Since Seattle, protestors and their concerns have been taken much more seriously by the mainstream news media. I remember during the gulf war when large protests were essentially hidden from the public by being hugely unreported and dismissed by the mainstream media. After Seattle we find ourselves in a position where this isn't possible. The mainstream media know that if they don't report these protests, organized independent media will beat them to the scoop and to the eyes and ears of their listeners.

So we've made the initial breakthrough. Now comes the less exciting part: keeping up the pressure and tending our independent media. There is nothing expedient or glamorous about this kind of sustained effort, but it's the only way forward.
Internalized Controls vs Civil Society.
Current rating: 0
27 May 2001
The meaning of "internalized controls" qua not questioning government or police 'authority' is quite different from it's meaning qua not driving down the wrong side of the road.

People can legitimately hold their governments & police to account (or at least try to do so). We certainly have the right to do so. Sometimes, unfortunately, doing so involves events like took place in Quebec in April.

And certainly the gov'ts and police forces in Canada like to try to cultivate somewhat more respect in the minds of the public than they are due as public employees. Given that the police are an arm of the gov't, I'm only going to use the word "government".

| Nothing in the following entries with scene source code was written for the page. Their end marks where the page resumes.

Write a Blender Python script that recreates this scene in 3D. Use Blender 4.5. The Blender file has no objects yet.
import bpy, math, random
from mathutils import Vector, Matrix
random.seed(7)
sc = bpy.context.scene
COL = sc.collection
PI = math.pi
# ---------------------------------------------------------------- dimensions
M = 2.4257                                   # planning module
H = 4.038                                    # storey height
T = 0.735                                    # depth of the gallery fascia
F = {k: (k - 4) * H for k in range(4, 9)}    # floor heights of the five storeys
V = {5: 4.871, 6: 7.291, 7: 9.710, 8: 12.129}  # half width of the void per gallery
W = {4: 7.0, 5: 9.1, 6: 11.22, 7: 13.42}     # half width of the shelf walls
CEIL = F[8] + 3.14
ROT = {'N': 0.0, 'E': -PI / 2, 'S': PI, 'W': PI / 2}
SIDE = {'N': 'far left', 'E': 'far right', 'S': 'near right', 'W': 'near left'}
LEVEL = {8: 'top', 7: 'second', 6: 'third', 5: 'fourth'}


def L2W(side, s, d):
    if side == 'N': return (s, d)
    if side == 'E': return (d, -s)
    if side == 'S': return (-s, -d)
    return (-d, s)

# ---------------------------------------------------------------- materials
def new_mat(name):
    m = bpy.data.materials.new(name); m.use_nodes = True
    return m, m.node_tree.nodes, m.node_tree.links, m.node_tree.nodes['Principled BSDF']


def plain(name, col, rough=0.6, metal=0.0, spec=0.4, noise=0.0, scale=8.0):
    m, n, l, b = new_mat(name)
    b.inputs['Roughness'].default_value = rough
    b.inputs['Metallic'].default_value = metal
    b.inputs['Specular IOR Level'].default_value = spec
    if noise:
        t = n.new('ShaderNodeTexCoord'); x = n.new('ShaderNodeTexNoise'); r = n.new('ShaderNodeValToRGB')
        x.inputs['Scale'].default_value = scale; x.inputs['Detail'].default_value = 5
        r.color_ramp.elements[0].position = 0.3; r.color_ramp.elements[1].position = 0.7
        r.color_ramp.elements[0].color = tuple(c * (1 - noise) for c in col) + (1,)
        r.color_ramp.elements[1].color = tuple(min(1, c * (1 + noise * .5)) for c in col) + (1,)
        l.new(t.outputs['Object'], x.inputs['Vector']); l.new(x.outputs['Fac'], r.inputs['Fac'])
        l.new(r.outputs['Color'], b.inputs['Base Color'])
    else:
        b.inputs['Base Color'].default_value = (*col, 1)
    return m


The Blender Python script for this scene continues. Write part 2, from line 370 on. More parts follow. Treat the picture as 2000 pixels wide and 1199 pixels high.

Not holding the gov'ts accountable and excusing it behind talk about 'authority' or 'the authorities' certainly suggests internalized control. When I went to Quebec I was quite nervous on the way there and at the root of my fear was certainly the idea of being face to face with the riot police. So I grant the validity or value of the phrase "internalized controls" in regard to the degree to which more people do not challenge governments.

That people tended to become more inward after the main protests were over is true. I recognised it in myself. And that is an internalized control, and I hate it.

However the phrase can be taken too far. I own a 21 speed touring frame bicycle which I use for transportation around town. I drive my bike like a car - I use turning lanes, on busy streets I drive in the center of the outside driving lane. But I never ride my bike against traffic, and I generally observe traffic lights. Does this behaviour amount to internalized controls, or does it indicate that I don't want to hit or get hit by a moving automobile? It's fair to suggest that people generally park their cars between the painted lines because they recognise that a degree of organization in the parking lot lets everyone get in & out of the parking lot in a faster and safer manner, not because some fearful entity compels them. I've heard the approach to everyday life that recognises other peoples right to use the parking lot, or not get hit by cyclists or motorists called "civil society".

An experience like I & 50K other people had in Quebec can change ones outlook, can even radicalize a person. I want to suggest that despite the intensity of being at or participating in a protest like Quebec, one has to try to keep an eye on the prize. The prize might be defined as a society where power is not the sole deciding factor in decision making (I've heard that called civil society too).

I think that despite the existance of internalized controls, applying an analysis of life based solely on the idea of internalize controls leads one straight into a mindset based around power and little else. Maybe I'm reading more into the essay than is there. If so, take my comments with a big grain of salt.

Walking on the quiet streets outside & inside the forbidden city on Sunday night without teargas or the threat of violence was a very surreal experience.

It almost made me nostalgic for the time 14 or 16 hours earlier.